Margaret Heffernan poses a stark question in the title of her recent entry on Huffington Post, Is Daniel Kahneman Really the World’s Greatest Living Psychologist? Kahneman, the Princeton University Nobel laureate who currently has a huge best-seller in Thinking, Fast and Slow, has been getting lots of media attention as his book has climbed the charts. What’s really valuable about Heffernan’s post is bringing together short descriptions of other eminent psychologists who have developed followings beyond their own field.
Before his hit book, Kahneman’s work was often referenced in business books, especially those that are oriented towards the mind and personal/professional development. But other psychologists have gotten that treatment as well, including another in Heffernan’s post, Stanford University’s Carol Dweck. Like Kahneman, she wrote a book for a non-specialist readership, in her case the terrific Mindset:The New Psychology of Success. Her work was featured prominently in Daniel Pink’s Drive: The Surprising Truth About What Motivates Us, and she’s also been written about by Malcolm Gladwell. Besides Dweck, two other Stanford psychologists are in the post, both of whom have done ground-breaking work: Albert Bandura (including his fascinating theory of self-efficacy) and Philip Zimbardo, whose infamous Stanford Prison Experiment in 1971 was later described in his own book for a general audience, The Lucifer Effect: Understanding How Good People Turn Evil.
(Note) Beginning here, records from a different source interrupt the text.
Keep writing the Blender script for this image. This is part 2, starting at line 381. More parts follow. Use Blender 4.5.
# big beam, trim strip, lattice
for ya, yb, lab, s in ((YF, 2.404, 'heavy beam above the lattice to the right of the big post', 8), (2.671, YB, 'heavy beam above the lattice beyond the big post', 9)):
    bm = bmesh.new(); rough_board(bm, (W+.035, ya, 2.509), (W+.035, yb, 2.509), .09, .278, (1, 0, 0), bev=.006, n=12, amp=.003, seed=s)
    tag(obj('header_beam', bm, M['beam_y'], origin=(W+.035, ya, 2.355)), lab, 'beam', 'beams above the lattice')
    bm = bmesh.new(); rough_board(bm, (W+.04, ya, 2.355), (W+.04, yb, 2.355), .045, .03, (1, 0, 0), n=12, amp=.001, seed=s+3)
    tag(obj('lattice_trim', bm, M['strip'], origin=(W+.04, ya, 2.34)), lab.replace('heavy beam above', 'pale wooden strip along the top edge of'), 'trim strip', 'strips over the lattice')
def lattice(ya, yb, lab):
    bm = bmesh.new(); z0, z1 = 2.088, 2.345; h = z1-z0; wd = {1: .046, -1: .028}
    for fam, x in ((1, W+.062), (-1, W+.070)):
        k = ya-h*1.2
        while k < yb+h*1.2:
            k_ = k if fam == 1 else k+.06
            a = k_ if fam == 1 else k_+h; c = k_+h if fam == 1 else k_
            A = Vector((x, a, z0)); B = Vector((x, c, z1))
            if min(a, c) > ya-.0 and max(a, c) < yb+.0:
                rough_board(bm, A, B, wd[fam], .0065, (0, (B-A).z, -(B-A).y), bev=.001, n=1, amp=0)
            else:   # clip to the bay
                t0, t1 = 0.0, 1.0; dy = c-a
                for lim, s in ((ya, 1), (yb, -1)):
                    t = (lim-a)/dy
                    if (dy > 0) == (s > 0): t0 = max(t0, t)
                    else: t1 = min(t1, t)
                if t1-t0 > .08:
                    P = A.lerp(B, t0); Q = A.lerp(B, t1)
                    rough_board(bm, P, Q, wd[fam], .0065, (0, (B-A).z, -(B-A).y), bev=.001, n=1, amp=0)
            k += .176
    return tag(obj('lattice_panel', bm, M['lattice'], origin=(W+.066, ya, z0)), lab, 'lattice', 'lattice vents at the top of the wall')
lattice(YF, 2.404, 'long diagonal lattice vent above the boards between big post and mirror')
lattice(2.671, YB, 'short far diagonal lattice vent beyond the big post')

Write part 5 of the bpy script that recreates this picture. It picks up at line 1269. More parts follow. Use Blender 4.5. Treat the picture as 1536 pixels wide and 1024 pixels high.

As Heffernan notes, whether or not Kahneman is our greatest living psychologist is ultimately beside the point. She writes that it is wonderful that we live in a time when so many of these people “are alive and productive, doing elegant and thoughtful work with immediate and lasting relevance to how we live our lives.” And it’s also true that as a society, the fact that the works of mind-oriented authors like Kahneman (not to mention Gladwell, Pink, Dan Ariely and so many others) reach the best-seller lists is surely a good sign.